The term arose from the generalization of a specific fabric called Blanket fabric, a heavily napped woolen weave pioneered by Thomas Blanket (Blanquette), a Flemish weaver who lived in Bristol, England in the 14th century.

Blankets were traditionally made of wool because of wool's warmth, breathability and natural fire-retardant properties. Nowadays, synthetic fibers are frequently used.

The first electric blanket was invented in 1912 by American physician Sidney I. Russell. This earliest form of an electric blanket was an ‘underblanket’ under the bed that covered and heated from below.

Linus' security blanket made its debut in the Peanuts comic strip in 1954.

A fire blanket is made of fire-resistant material such as fiberglass and is used in smothering a fire. Firefighters often wear specialized variants of the fire blanket to protect themselves as well.

In Pennsylvania there is a law that says: "Any motorist who sights a team of horses coming toward him must pull well off the road, cover his car with a blanket or canvas that blends with the countryside, and let the horses pass. If the horses appear skittish, the motorist must take his car apart piece by piece, and hide it under the nearest bushes."

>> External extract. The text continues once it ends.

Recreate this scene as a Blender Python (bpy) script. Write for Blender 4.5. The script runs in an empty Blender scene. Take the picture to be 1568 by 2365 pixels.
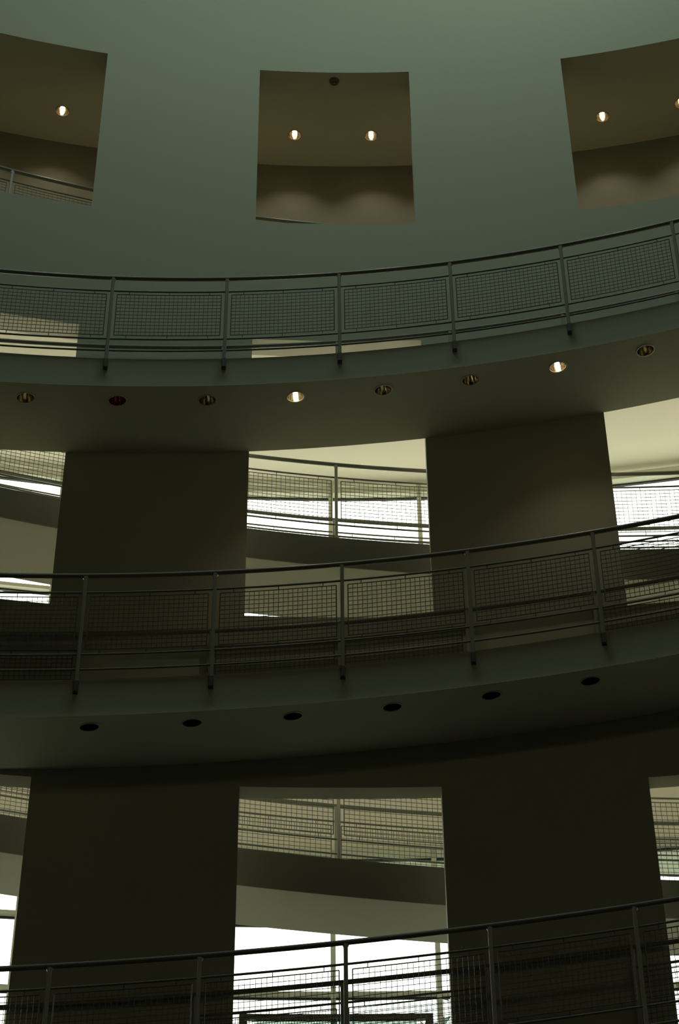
import bpy, math, random
from mathutils import Vector
random.seed(4)
S = bpy.context.scene
COL = S.collection

# ------------------------------------------------------------------ camera
PITCH, ROLL, YAW, FPX = 0.5535, -0.0091, 0.2104, 3481.9
cam_d = bpy.data.cameras.new('camera')
cam = bpy.data.objects.new('camera', cam_d); COL.objects.link(cam)
cam_d.sensor_fit = 'VERTICAL'; cam_d.sensor_height = 36.0
cam_d.lens = FPX / 2365.0 * 36.0
fw = Vector((math.sin(YAW)*math.cos(PITCH), math.cos(YAW)*math.cos(PITCH), math.sin(PITCH)))
rt = Vector((math.cos(YAW), -math.sin(YAW), 0)); up = rt.cross(fw)
r2 = rt*math.cos(ROLL) + up*math.sin(ROLL); u2 = -rt*math.sin(ROLL) + up*math.cos(ROLL)
from mathutils import Matrix
cam.matrix_world = Matrix(((r2.x, u2.x, -fw.x, 0), (r2.y, u2.y, -fw.y, 0), (r2.z, u2.z, -fw.z, 0), (0, 0, 0, 1)))
cam_d.clip_start = 0.05; cam_d.clip_end = 300
S.camera = cam

# ------------------------------------------------------------------ sky: bright flat overcast
w = bpy.data.worlds.new('overcast_sky'); S.world = w; w.use_nodes = True
nt = w.node_tree; bg = nt.nodes['Background']
bg.inputs['Color'].default_value = (1.0, 1.0, 0.92, 1)
bg.inputs['Strength'].default_value = 3.2

# ------------------------------------------------------------------ skylight over the atrium
sk = bpy.data.lights.new('skylight_daylight', 'AREA'); sk.shape = 'RECTANGLE'
sk.size = 9.0; sk.size_y = 3.4; sk.energy = 182; sk.color = (0.84, 1.0, 0.92)
sko = bpy.data.objects.new('skylight_daylight', sk); COL.objects.link(sko)
sko.location = (2.6, 9.6, 19.2)

# ------------------------------------------------------------------ unseen warm fill light, added to lift the piers
gl = bpy.data.lights.new('warm_fill', 'AREA'); gl.shape = 'RECTANGLE'
gl.size = 12.0; gl.size_y = 0.6; gl.energy = 52; gl.color = (1.0, 0.86, 0.48)
glo = bpy.data.objects.new('warm_fill', gl); COL.objects.link(glo)
glo.location = (2.0, -6.5, 9.0); glo.rotation_euler = (math.radians(80), 0, 0)

# ------------------------------------------------------------------ exposure
S.view_settings.view_transform = 'Standard'; S.view_settings.look = 'None'
S.view_settings.gamma = 1; S.view_settings.exposure = 0.0
S.view_settings.use_curve_mapping = False

# ------------------------------------------------------------------ survey of the building
CY = -1.8855; R = 15.563; WT = 0.30          # centre of the drum, atrium face and thickness of the curved wall
T0 = 0.1842; DT = 0.0836; WO = 0.0623        # centre opening, rail bay, half opening
LB = 0.75*DT                                  # lamp and mullion bay
TA_, TB_ = T0 - 12*LB, T0 + 12*LB            # ends of the drum segment
R1 = 14.345; RF = 14.375                      # near guard rail, near fascia
NEAR = {1: (9.4175, 1.4985), 2: (5.8128, 1.4852), 3: (2.214, 1.4569)}
TH = 0.3724                                   # slab thickness
FZ, FS, FH = 8.8897, -1.6276, 3.6834          # outer flights
RG = 19.80                                    # glazing
FLOOR = -1.6; ROOF = 19.6

def P(r, t, z): return (r*math.sin(t), CY + r*math.cos(t), z)

# ------------------------------------------------------------------ materials
def mat(name, col, rough=0.6, metal=0.0, bump=0.0, scale=30, var=0.04, emis=None, es=0):
    m = bpy.data.materials.new(name); m.use_nodes = True
    n = m.node_tree.nodes; l = m.node_tree.links; b = n['Principled BSDF']
    tc = n.new('ShaderNodeTexCoord'); nz = n.new('ShaderNodeTexNoise'); nz.inputs['Scale'].default_value = scale
    nz.inputs['Detail'].default_value = 4
    l.new(tc.outputs['Object'], nz.inputs['Vector'])
    mx = n.new('ShaderNodeMix'); mx.data_type = 'RGBA'
    mx.inputs['A'].default_value = tuple(c*(1-var) for c in col) + (1,)
    mx.inputs['B'].default_value = tuple(min(1, c*(1+var)) for c in col) + (1,)
    l.new(nz.outputs['Fac'], mx.inputs['Factor']); l.new(mx.outputs['Result'], b.inputs['Base Color'])
    b.inputs['Roughness'].default_value = rough; b.inputs['Metallic'].default_value = metal
    if bump:
        bp = n.new('ShaderNodeBump'); bp.inputs['Strength'].default_value = bump; bp.inputs['Distance'].default_value = 0.002
        l.new(nz.outputs['Fac'], bp.inputs['Height']); l.new(bp.outputs['Normal'], b.inputs['Normal'])
    if emis:
        b.inputs['Emission Color'].default_value = emis + (1,); b.inputs['Emission Strength'].default_value = es
    return m
def glassmat(name, tint, gloss=0.05):
    m = bpy.data.materials.new(name); m.use_nodes = True
    n = m.node_tree.nodes; l = m.node_tree.links; n.clear()
    o = n.new('ShaderNodeOutputMaterial'); t = n.new('ShaderNodeBsdfTransparent'); g = n.new('ShaderNodeBsdfGlossy')
    g.inputs['Roughness'].default_value = 0.02; t.inputs['Color'].default_value = tint + (1,)
    x = n.new('ShaderNodeMixShader'); x.inputs[0].default_value = gloss
    l.new(t.outputs[0], x.inputs[1]); l.new(g.outputs[0], x.inputs[2]); l.new(x.outputs[0], o.inputs[0])
    return m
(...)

The world's largest blanket was unveiled at Alton Towers in England on May 27, 2015. The giant polar fleece blanket measuring a total 98.80 m2 (1063.474 ft2) is made of red fleece material, blue stitching and clear thread, It took the team eight days to complete and can easily cover a total of 56 standard children’s beds.

Igglepiggle, from hit CBeebies' series In the Night Garden, unveiled the world’s largest polar fleece blanket 

On February 10, 2017, the U.S. Court of International Trade officially ruled that the Snuggie is a blanket, not a garment.